Le sang et la mer

Le sang et la mer, Gary Victor, Ed. Vents d'ailleurs, 2010
Hérodiane, très belle jeune femme noire haïtienne quitte son village natal, avec son frère Estevèl. La mort de leurs parents les contraint à s'installer dans un bidonville de Port-au-Prince, appelé Paradi, parce sis au flanc d'une montagne et "[qu'il faut] cheminer vers le ciel pour y accéder" (p.47). Spoliés de leur héritage par un sénateur, "ce sénateur, responsable de la mort de mon père, était un voyou, présenté partout, par ces aberrations mentales dont nous étions coutumiers, comme un modèle de citoyen". (p.42) Les deux jeunes gens espèrent sortir de la misère, Estevèl en trouvant des petits boulots et en protégeant sa sœur, tel qu'il l'a promis à leur mère, et Hérodiane en étudiant.
Souvent, dans nos billets, nous parlons de livre fort, à raison, mais là, j'aimerais trouver un qualificatif autre, plus... fort. Quel livre ! Quels personnages ! Hérodiane et Estevèl forment une fratrie soudée. L'une est jolie, convoitée par les hommes, jalousée par les femmes, mais elle sait ce qu'elle veut, et surtout ce qu'elle ne veut pas. Mais quand elle rencontre son Prince Charmant aux yeux clairs, les barrières tombent. L'autre, le frère, est protecteur, attentif, fait preuve d'abnégation pour que sa soeur puisse vivre une vie de jeune fille.
Le contexte est terrible : la vie à Paradi, bidonville de Port-au-Prince où une jolie jeune fille est soit mariée, soit plus probablement, vit de ses charmes, certaines sont prostituées par leur propre famille dans le but de trouver un mari ou de rapporter l'argent qui fait vivre tout le monde.

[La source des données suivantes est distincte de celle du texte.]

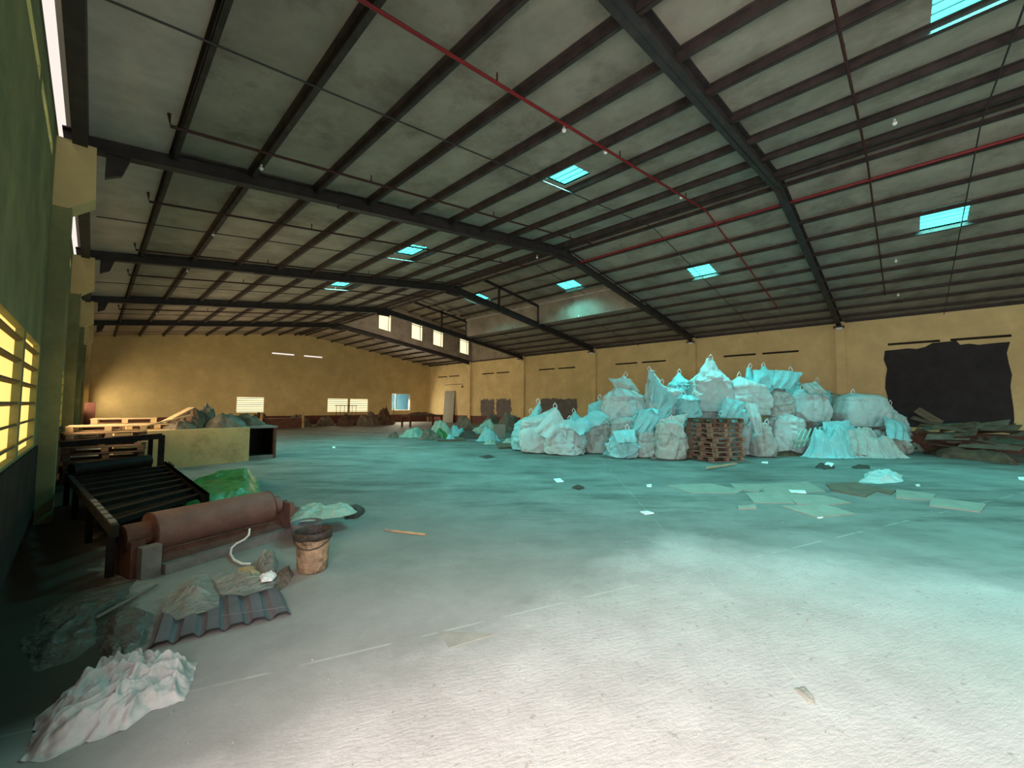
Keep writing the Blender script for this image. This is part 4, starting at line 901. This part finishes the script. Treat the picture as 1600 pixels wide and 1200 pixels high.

Gary Victor, dans un style simple, direct et franc décrit sans détour le passage à la vie adulte des deux jeunes gens, la découverte de leur pays, de la pauvreté, de l'extrême dénuement des habitants des bidonvilles et de la vie facile des riches, qui s'enrichissent encore sur le dos des plus pauvres : Yvan, le Prince Charmant d'Hérodiane, héritier d'une des plus riches familles du pays lui raconte : "Paradi, c'est le nom qu'ont donné au bidonville ses premiers habitants. Mais le terrain sur la montagne nous appartient. Essaie de comprendre. Plus de mille habitations de fortune louées à l'année en moyenne à quinze mille gourdes, cela fait quinze millions de gourdes, soit trois cent soixante-quinze mille dollars américains environ chaque année sans redevance fiscale. Nous nous arrangeons pour faire croire que nos terres sont occupées illégalement et ainsi, nous gardons la possibilité de nous faire dédommager par le gouvernement. Nous plantons de la misère, nous cultivons de la misère et nous récoltons de l'or." (p.130)
Dès lors, comment croire à la possibilité des Haïtiens de se sortir de leur misère ? Ajoutez à ce constat, des catastrophes climatiques récurrentes, et la situation devient inextricable. Rodney Saint-Eloi, dans Haïti kenbe la ! dit que son peuple est fort, courageux et qu'il saura reconstruire son pays. C'est tout le mal qu'on lui souhaite, mais quel travail à faire !
Gangoueus, sur son blog écrit : "Le surnaturel n'est jamais absent des textes de Gary Victor. Ici, il prend une forme poétique rare incarnée par Estevèl." Je découvre pour ma part Gary Victor et cette dose de surnaturel rajoute du dépaysement venu tout droit des croyances haïtiennes.
Pour finir, je préfère vous prévenir que ce livre est formidable -il faudrait que je trouve mieux comme adjectif, plus fort, plus accrocheur- et que dès que vous l'aurez ouvert, il vous tardera de le finir. La plus belle preuve -en toute modestie bien sûr- serait que vous puissiez voir ma tête ce matin, après un coucher tardif pour absolument terminer Le sang et la mer (mais bon, là, je vais éviter, je ne suis pas forcément à mon avantage.)
Oh, j'allais oublier, ce livre a fait l'objet d'un partenariat B.O.B/Vents d'ailleurs. Merci, merci.